Colleges commonly assume that full time students can earn up to about $3,000 to $5,000 over the course of a year with part time and/or summer jobs. So that means that a student who takes a $5,500 federal direct loan and works can come up with about $8,500 to $10,500 total for the year, which is far short of $17,000.

So if your parents will not pay anything to help with your college costs*, your net price after all scholarships and financial aid grants needs to be less than $8,500 to $10,500, depending on how much work earnings you are willing to assume that you can make.

*If you live at home and commute to UTSA, then verify whether your parents will continue to cover your food, utilities, and commuting costs at no charge to you (parents commonly do this), or whether you will have “room and board” and “transportation” costs to cover.

Thank you all for your input!

And I understand that 17k is do able in a large city setting, however that is only with jobs that make well above minimum wage. The University is in a small town, where almost all the jobs will be minimum wage and will be competitive to get consequently. I currently work 20 hrs a week at a minimum wage job and my paychecks generally are around $150-200 every two weeks. It totals to a little under 3K a year according to my taxes and such.
Given the fact that I am also paying for my own phone bill, and am having to pay for a car and insurance, I could not feasibly pay $17K a year without any assistance or a huge loan–before transportation, books AND room and board.
^^I didn’t mean to go on a rant here, this whole decision and everything I have to consider is extremely stressful and I only have until the spring to figure everything out.
@ucbalumnus I could potentially live at home and commute, but am wanting to avoid that if I can help it.

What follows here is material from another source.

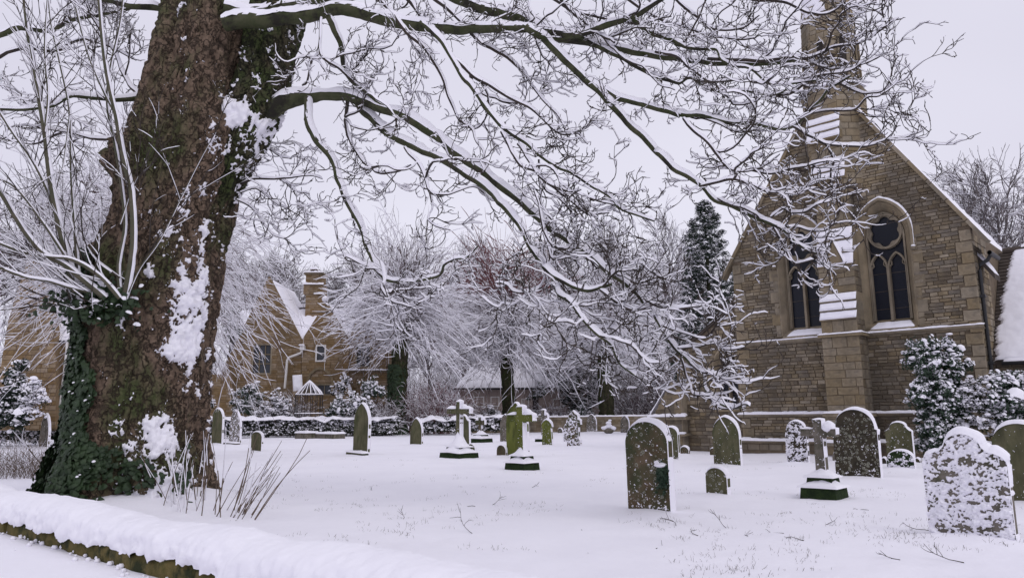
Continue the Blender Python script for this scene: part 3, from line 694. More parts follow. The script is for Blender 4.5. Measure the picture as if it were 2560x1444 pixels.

One of my friends and I were talking about getting cheap apartment & their parents would cover half of the cost for both of us. Overall, after scholarships I would be looking at around a 5-6K ish cost from my understanding. It would be around the same price for the other LAC I got accepted into, maybe a little less.s

Did you apply to your home-town Trinity University? You should be able to input your grades and test scores and find out immediately what you will receive for merit aid. Much smaller class sizes than USTA, and a beautiful campus with a strong academic reputation. Worth exploring.

You are making a mature, sensible decision. I have young lawyers working for our firm who are BURIED in debt. Don’t do it to yourself, as it really impacts your later life in so many ways.

Good luck!

Do you have any money saved up in college funds?